Talk about naniantennas
Alan Aspuru-Guzik
(Sent from my mobile phone and might contain typos. Thanks for
understanding.)
Begin forwarded message:
From: "Marko Loncar"
<loncar(a)seas.harvard.edu>
Date: October 9, 2009 7:21:03 EDT
To: <aspuru(a)chemistry.harvard.edu>
Subject: FW: Schedule for Dal Negro
Reply-To: <loncar(a)seas.harvard.edu>
-----Original Message-----
From: Marko Loncar [mailto:loncar@seas.harvard.edu]
Sent: Friday, October 09, 2009 7:10 AM
To: 'alan(a)aspuru.com'.com'; 'Eric Mazur'
Cc: 'Virginia Casas'
Subject: FW: Schedule for Dal Negro
Hi guys,
Would you be interested in meeting today's EE seminar speaker, Luca
Dal
Negro from Boston Univ.?
He has been doing excellent work in different areas, and today he
will be
talking about aperiodic structures for sensing (abstract below). I
figured
this is of interest to you.
His seminar is at 3pm in Maxwell Dworkin G125.
If the time slots that are open don't work for you, please let me
know. Luca
can come earlier and stay longer.
Also, feel free to join us for lunch at noon at Faculty Club (Federico
Capasso may join us as well).
Lastly, if you cannot meet with Luca, can you have your guys show
him your
labs etc?
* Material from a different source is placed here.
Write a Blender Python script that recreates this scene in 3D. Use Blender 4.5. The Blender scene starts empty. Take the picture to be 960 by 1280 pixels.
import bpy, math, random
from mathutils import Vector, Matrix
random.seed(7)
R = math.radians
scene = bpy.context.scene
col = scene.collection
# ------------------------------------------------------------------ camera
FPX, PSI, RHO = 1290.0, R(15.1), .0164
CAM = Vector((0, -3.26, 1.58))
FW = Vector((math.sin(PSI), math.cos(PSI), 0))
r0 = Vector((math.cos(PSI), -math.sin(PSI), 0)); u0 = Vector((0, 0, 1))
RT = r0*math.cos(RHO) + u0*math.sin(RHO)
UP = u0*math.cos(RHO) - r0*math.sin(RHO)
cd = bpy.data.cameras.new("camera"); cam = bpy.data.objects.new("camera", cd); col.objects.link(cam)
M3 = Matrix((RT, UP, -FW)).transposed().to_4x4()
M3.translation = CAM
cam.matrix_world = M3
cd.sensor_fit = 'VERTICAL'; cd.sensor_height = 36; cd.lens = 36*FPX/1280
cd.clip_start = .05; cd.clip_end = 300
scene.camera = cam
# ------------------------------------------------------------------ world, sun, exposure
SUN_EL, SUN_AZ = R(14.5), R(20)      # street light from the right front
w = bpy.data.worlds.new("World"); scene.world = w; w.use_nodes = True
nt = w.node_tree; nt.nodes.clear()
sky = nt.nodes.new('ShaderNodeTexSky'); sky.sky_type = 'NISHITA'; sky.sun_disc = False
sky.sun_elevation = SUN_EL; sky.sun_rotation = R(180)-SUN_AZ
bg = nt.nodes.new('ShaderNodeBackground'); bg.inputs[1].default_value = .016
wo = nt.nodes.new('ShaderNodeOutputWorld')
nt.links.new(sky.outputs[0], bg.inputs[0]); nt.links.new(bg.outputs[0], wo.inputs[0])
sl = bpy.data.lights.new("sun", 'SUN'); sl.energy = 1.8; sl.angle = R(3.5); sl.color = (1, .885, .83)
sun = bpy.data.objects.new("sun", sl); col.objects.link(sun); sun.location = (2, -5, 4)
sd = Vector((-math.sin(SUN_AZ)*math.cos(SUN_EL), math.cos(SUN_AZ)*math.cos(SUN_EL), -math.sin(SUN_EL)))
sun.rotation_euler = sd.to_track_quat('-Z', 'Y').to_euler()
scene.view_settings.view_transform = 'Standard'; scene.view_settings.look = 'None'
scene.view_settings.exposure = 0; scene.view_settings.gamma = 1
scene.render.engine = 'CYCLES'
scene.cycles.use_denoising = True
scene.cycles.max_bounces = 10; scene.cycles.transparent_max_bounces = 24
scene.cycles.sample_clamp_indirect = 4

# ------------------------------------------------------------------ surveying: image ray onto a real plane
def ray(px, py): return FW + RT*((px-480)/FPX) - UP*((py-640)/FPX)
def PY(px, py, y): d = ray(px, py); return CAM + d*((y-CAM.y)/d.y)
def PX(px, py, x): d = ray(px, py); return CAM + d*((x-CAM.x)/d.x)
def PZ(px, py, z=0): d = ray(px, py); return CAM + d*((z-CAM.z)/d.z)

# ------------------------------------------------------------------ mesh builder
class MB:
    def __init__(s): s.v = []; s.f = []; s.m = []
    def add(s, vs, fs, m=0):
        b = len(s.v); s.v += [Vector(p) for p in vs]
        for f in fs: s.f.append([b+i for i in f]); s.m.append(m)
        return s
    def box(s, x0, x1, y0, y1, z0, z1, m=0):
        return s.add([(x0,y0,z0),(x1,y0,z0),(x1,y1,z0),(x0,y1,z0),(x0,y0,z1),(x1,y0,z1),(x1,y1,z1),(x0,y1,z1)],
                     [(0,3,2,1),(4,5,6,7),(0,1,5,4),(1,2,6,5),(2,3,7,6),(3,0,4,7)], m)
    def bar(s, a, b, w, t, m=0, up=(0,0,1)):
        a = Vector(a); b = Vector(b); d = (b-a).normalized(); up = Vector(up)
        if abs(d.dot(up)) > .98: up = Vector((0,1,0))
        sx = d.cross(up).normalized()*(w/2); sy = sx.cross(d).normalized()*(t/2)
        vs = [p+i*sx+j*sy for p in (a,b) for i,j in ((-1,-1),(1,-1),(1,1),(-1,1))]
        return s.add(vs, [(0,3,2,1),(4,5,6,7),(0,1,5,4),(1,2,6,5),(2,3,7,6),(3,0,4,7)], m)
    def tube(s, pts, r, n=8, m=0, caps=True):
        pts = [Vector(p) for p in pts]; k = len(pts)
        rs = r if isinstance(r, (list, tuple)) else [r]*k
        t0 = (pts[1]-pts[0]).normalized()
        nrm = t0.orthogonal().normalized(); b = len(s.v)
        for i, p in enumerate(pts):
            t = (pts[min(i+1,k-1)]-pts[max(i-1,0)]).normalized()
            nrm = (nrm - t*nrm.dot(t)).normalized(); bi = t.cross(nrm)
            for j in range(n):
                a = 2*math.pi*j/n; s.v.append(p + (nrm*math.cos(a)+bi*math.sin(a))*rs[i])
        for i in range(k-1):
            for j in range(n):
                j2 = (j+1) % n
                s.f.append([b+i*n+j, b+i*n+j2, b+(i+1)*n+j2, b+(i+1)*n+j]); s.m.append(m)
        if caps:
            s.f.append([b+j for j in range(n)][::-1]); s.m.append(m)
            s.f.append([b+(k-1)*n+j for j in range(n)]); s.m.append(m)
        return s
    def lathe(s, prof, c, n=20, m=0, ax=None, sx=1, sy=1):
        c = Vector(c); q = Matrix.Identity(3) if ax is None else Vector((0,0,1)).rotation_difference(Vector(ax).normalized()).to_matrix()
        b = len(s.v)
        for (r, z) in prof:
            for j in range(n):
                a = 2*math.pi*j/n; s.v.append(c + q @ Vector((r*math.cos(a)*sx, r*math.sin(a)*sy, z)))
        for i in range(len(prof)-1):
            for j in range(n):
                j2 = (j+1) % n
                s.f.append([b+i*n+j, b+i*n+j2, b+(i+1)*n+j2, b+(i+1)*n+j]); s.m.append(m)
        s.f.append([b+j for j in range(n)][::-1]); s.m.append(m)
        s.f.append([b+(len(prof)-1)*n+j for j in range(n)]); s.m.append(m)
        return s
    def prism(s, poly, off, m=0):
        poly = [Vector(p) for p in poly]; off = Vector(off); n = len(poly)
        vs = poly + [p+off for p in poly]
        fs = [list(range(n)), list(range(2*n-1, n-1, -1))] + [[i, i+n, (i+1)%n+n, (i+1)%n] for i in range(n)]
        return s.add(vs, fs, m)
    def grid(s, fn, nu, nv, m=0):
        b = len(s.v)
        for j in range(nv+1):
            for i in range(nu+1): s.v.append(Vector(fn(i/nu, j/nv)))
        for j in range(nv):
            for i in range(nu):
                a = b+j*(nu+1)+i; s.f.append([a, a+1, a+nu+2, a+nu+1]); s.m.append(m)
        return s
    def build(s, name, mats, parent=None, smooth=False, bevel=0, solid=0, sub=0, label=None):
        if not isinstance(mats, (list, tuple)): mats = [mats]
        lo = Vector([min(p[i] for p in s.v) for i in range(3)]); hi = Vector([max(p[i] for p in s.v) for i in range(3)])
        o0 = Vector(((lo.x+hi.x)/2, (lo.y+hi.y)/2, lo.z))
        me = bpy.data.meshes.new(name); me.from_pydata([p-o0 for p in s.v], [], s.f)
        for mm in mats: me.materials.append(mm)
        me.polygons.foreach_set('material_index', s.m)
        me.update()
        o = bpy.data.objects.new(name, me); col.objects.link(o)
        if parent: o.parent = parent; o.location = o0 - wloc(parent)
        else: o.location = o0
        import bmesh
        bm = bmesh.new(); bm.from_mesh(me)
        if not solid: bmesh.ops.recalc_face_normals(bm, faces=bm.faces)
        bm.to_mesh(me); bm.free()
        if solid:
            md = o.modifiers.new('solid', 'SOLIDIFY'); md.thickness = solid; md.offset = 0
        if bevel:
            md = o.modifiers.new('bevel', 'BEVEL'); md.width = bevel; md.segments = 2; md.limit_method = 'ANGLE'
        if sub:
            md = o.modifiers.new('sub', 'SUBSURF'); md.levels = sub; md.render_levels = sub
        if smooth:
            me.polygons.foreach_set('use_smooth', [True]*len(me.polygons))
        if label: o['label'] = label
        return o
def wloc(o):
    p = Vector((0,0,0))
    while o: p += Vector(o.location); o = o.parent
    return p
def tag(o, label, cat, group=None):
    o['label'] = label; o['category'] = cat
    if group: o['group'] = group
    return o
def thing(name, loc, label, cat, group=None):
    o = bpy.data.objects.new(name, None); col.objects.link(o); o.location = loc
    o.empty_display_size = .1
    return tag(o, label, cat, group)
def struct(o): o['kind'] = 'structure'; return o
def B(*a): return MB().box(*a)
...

Please advertise your talk in your groups so that we can
have nice
attendance :)
Thanks!
Marko
---
DETERMINISTIC APERIODIC STRUCTURES
FOR NANOPHOTONICS AND SENSING APPLICATIONS
Luca Dal Negro
Department of Electrical and Computing Engineering & Photonics
Center
Boston University, 8 Saint Mary's street, Room 825
Boston, MA 02215-2421 USA
Deterministic Aperiodic Structures (DAS) are generated by the
mathematical
rules of L-systems and number theory, manifest unique light
localization and
transport properties associated with a great structural complexity,
and can
be fabricated on-chips using conventional nano-lithographic
techniques. When
combined with metal-dielectric nanostructures, they give rise to large
energy gaps like periodic media (i.e. photonic-plasmonic crystals) and
highly localized, enhanced field states like disordered random media,
including the formation of Anderson-localized modes, forbidden in
periodic
scattering media. However, contrary to random media, DAS possess
controllable transport properties from ballistic to anomalous
diffusion
(slower diffusion than classical random walks) and strongly
localized field
states with large fluctuations of the photonic mode density -
essential
attributes to achieve spatio-temporal energy localization and to
enhanced
light-matter coupling, i.e. radiative rates of fluorescent molecules,
absorption cross-sections, non-linear optical processes on the
nanoscale. In
particular, DAS fabricated using metal/dielectric nanoparticles can be
utilized to develop novel nanophotonics structures for a variety of
technological applications, including Surface Enhanced Raman (SERS)
sensing,
optical detectors, and enhanced light-emitting and nonlinear
components for
nanoplasmonics.
In this talk, by combining dark-field scattering characterization,
micro-photoluminescence and near-field optical measurements with
accurate
electrodynamics calculations based on semi-analytical scattering
theories, I
will discuss electromagnetic coupling1,2, resonant scattering3,
colorimetric
sensing4, light emission and enhanced Raman scattering5 in two-
dimensional
metal-dielectric arrays based on deterministic aperiodic sequences. In
particular, I will focus on the broadband plasmonic scattering and
localization properties of Fibonacci, Thue-Morse and Rudin-Shapiro
lattices
fabricated by Electron-Beam Lithography (EBL) on transparent quartz
substrates.
Finally, I will consider the design of novel plasmonic DAS ideally
suited
for broadband light emission enhancement and energy harvesting on
chip-scale
devices capable of producing the behavior of purely random systems
to an
arbitrary degree of accuracy.
Luca Dal Negro received both the Laurea in physics, summa cum laude,
in
1999 and the Ph.D. degree in semiconductor physics from the
University of
Trento, Italy, in 2003. After his Ph.D., in 2003 he joined MIT as a
post
doctoral associate.
Since January 2006 he is Assistant Professor in the Department of
Electrical
and Computer Engineering at Boston University and a Photonics Center
faculty
member. He manages and conducts research projects on silicon-based
photonic
materials and devices, plasmon sensing and complex photonic media.
His main
interests are currently on light-emitting silicon nanostructures,
aperiodic
and fractal optics, nano-plasmonics and computational
electromagnetics. He
has authored and coauthored more than 80 technical articles and
received
several Awards including the NSF Career Award, the Young Italian
Scientist
Award, and the Dean's Catalyst Award at Boston University.